- DATASET SECTION

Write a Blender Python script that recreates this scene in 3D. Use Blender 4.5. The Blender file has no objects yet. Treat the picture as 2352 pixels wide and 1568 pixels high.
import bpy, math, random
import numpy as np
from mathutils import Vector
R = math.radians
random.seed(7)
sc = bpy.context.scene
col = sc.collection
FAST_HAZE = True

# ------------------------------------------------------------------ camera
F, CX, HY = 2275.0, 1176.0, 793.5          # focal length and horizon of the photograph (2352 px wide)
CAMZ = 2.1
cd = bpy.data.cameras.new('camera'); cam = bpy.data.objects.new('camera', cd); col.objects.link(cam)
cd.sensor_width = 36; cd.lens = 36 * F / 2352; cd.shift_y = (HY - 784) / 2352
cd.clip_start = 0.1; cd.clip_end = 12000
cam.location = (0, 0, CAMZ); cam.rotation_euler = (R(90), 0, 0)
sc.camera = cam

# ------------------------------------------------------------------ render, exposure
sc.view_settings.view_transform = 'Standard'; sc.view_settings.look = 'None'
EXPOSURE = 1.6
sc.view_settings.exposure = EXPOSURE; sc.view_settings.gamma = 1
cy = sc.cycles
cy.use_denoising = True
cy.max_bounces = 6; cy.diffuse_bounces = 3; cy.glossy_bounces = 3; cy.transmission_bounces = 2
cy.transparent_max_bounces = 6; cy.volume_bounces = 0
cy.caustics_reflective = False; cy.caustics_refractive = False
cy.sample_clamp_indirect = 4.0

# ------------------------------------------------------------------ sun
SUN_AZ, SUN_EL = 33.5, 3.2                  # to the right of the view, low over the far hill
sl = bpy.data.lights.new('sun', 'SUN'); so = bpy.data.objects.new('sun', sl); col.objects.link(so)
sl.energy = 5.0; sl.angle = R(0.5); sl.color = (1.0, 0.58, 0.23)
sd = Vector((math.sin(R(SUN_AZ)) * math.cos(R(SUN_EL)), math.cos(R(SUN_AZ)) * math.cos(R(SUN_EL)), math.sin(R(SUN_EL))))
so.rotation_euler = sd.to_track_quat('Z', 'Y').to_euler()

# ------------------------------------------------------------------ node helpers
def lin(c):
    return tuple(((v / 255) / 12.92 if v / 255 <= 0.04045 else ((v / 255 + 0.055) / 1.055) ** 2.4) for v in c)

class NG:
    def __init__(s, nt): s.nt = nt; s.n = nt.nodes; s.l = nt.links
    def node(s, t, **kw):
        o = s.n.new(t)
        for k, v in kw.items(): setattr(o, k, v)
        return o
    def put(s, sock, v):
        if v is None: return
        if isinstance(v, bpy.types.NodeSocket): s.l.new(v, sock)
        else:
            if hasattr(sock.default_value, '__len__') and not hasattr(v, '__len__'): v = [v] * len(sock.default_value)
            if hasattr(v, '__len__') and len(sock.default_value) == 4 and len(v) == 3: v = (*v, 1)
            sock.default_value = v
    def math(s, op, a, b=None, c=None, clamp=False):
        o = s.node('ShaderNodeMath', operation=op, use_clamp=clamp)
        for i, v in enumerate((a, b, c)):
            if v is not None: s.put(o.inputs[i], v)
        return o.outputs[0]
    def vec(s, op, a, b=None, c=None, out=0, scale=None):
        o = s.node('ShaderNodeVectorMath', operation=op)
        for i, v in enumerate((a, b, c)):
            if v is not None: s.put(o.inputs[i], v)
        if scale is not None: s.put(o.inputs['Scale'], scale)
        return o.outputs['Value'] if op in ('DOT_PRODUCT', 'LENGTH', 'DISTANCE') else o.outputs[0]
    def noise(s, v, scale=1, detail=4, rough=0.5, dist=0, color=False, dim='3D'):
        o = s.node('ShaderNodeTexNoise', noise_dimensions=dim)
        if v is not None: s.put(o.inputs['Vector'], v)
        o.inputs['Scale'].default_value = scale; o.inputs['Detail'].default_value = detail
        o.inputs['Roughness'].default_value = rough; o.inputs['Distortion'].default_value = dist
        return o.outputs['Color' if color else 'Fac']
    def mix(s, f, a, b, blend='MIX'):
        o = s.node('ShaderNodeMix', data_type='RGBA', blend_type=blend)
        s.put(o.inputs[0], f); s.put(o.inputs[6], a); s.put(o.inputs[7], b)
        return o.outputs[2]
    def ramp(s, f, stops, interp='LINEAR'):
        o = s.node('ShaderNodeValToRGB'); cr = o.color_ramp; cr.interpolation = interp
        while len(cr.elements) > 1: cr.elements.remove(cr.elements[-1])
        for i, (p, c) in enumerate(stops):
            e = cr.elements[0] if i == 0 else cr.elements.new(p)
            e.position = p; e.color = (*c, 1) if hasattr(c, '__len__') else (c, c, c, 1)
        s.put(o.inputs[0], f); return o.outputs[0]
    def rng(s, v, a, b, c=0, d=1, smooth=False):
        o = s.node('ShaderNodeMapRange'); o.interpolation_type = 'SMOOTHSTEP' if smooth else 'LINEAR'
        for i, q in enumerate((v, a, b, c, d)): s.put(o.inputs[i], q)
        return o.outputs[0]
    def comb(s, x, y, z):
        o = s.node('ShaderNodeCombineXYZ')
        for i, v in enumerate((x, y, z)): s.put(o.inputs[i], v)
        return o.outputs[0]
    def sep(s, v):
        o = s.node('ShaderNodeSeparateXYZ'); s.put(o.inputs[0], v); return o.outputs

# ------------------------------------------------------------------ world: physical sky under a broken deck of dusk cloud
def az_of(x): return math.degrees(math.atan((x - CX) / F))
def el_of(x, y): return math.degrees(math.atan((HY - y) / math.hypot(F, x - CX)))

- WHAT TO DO
Output the listing above without altering a single character.

- THE REPLY
Write a Blender Python script that recreates this scene in 3D. Use Blender 4.5. The Blender file has no objects yet. Treat the picture as 2352 pixels wide and 1568 pixels high.
import bpy, math, random
import numpy as np
from mathutils import Vector
R = math.radians
random.seed(7)
sc = bpy.context.scene
col = sc.collection
FAST_HAZE = True

# ------------------------------------------------------------------ camera
F, CX, HY = 2275.0, 1176.0, 793.5          # focal length and horizon of the photograph (2352 px wide)
CAMZ = 2.1
cd = bpy.data.cameras.new('camera'); cam = bpy.data.objects.new('camera', cd); col.objects.link(cam)
cd.sensor_width = 36; cd.lens = 36 * F / 2352; cd.shift_y = (HY - 784) / 2352
cd.clip_start = 0.1; cd.clip_end = 12000
cam.location = (0, 0, CAMZ); cam.rotation_euler = (R(90), 0, 0)
sc.camera = cam

# ------------------------------------------------------------------ render, exposure
sc.view_settings.view_transform = 'Standard'; sc.view_settings.look = 'None'
EXPOSURE = 1.6
sc.view_settings.exposure = EXPOSURE; sc.view_settings.gamma = 1
cy = sc.cycles
cy.use_denoising = True
cy.max_bounces = 6; cy.diffuse_bounces = 3; cy.glossy_bounces = 3; cy.transmission_bounces = 2
cy.transparent_max_bounces = 6; cy.volume_bounces = 0
cy.caustics_reflective = False; cy.caustics_refractive = False
cy.sample_clamp_indirect = 4.0

# ------------------------------------------------------------------ sun
SUN_AZ, SUN_EL = 33.5, 3.2                  # to the right of the view, low over the far hill
sl = bpy.data.lights.new('sun', 'SUN'); so = bpy.data.objects.new('sun', sl); col.objects.link(so)
sl.energy = 5.0; sl.angle = R(0.5); sl.color = (1.0, 0.58, 0.23)
sd = Vector((math.sin(R(SUN_AZ)) * math.cos(R(SUN_EL)), math.cos(R(SUN_AZ)) * math.cos(R(SUN_EL)), math.sin(R(SUN_EL))))
so.rotation_euler = sd.to_track_quat('Z', 'Y').to_euler()

# ------------------------------------------------------------------ node helpers
def lin(c):
    return tuple(((v / 255) / 12.92 if v / 255 <= 0.04045 else ((v / 255 + 0.055) / 1.055) ** 2.4) for v in c)

class NG:
    def __init__(s, nt): s.nt = nt; s.n = nt.nodes; s.l = nt.links
    def node(s, t, **kw):
        o = s.n.new(t)
        for k, v in kw.items(): setattr(o, k, v)
        return o
    def put(s, sock, v):
        if v is None: return
        if isinstance(v, bpy.types.NodeSocket): s.l.new(v, sock)
        else:
            if hasattr(sock.default_value, '__len__') and not hasattr(v, '__len__'): v = [v] * len(sock.default_value)
            if hasattr(v, '__len__') and len(sock.default_value) == 4 and len(v) == 3: v = (*v, 1)
            sock.default_value = v
    def math(s, op, a, b=None, c=None, clamp=False):
        o = s.node('ShaderNodeMath', operation=op, use_clamp=clamp)
        for i, v in enumerate((a, b, c)):
            if v is not None: s.put(o.inputs[i], v)
        return o.outputs[0]
    def vec(s, op, a, b=None, c=None, out=0, scale=None):
        o = s.node('ShaderNodeVectorMath', operation=op)
        for i, v in enumerate((a, b, c)):
            if v is not None: s.put(o.inputs[i], v)
        if scale is not None: s.put(o.inputs['Scale'], scale)
        return o.outputs['Value'] if op in ('DOT_PRODUCT', 'LENGTH', 'DISTANCE') else o.outputs[0]
    def noise(s, v, scale=1, detail=4, rough=0.5, dist=0, color=False, dim='3D'):
        o = s.node('ShaderNodeTexNoise', noise_dimensions=dim)
        if v is not None: s.put(o.inputs['Vector'], v)
        o.inputs['Scale'].default_value = scale; o.inputs['Detail'].default_value = detail
        o.inputs['Roughness'].default_value = rough; o.inputs['Distortion'].default_value = dist
        return o.outputs['Color' if color else 'Fac']
    def mix(s, f, a, b, blend='MIX'):
        o = s.node('ShaderNodeMix', data_type='RGBA', blend_type=blend)
        s.put(o.inputs[0], f); s.put(o.inputs[6], a); s.put(o.inputs[7], b)
        return o.outputs[2]
    def ramp(s, f, stops, interp='LINEAR'):
        o = s.node('ShaderNodeValToRGB'); cr = o.color_ramp; cr.interpolation = interp
        while len(cr.elements) > 1: cr.elements.remove(cr.elements[-1])
        for i, (p, c) in enumerate(stops):
            e = cr.elements[0] if i == 0 else cr.elements.new(p)
            e.position = p; e.color = (*c, 1) if hasattr(c, '__len__') else (c, c, c, 1)
        s.put(o.inputs[0], f); return o.outputs[0]
    def rng(s, v, a, b, c=0, d=1, smooth=False):
        o = s.node('ShaderNodeMapRange'); o.interpolation_type = 'SMOOTHSTEP' if smooth else 'LINEAR'
        for i, q in enumerate((v, a, b, c, d)): s.put(o.inputs[i], q)
        return o.outputs[0]
    def comb(s, x, y, z):
        o = s.node('ShaderNodeCombineXYZ')
        for i, v in enumerate((x, y, z)): s.put(o.inputs[i], v)
        return o.outputs[0]
    def sep(s, v):
        o = s.node('ShaderNodeSeparateXYZ'); s.put(o.inputs[0], v); return o.outputs

# ------------------------------------------------------------------ world: physical sky under a broken deck of dusk cloud
def az_of(x): return math.degrees(math.atan((x - CX) / F))
def el_of(x, y): return math.degrees(math.atan((HY - y) / math.hypot(F, x - CX)))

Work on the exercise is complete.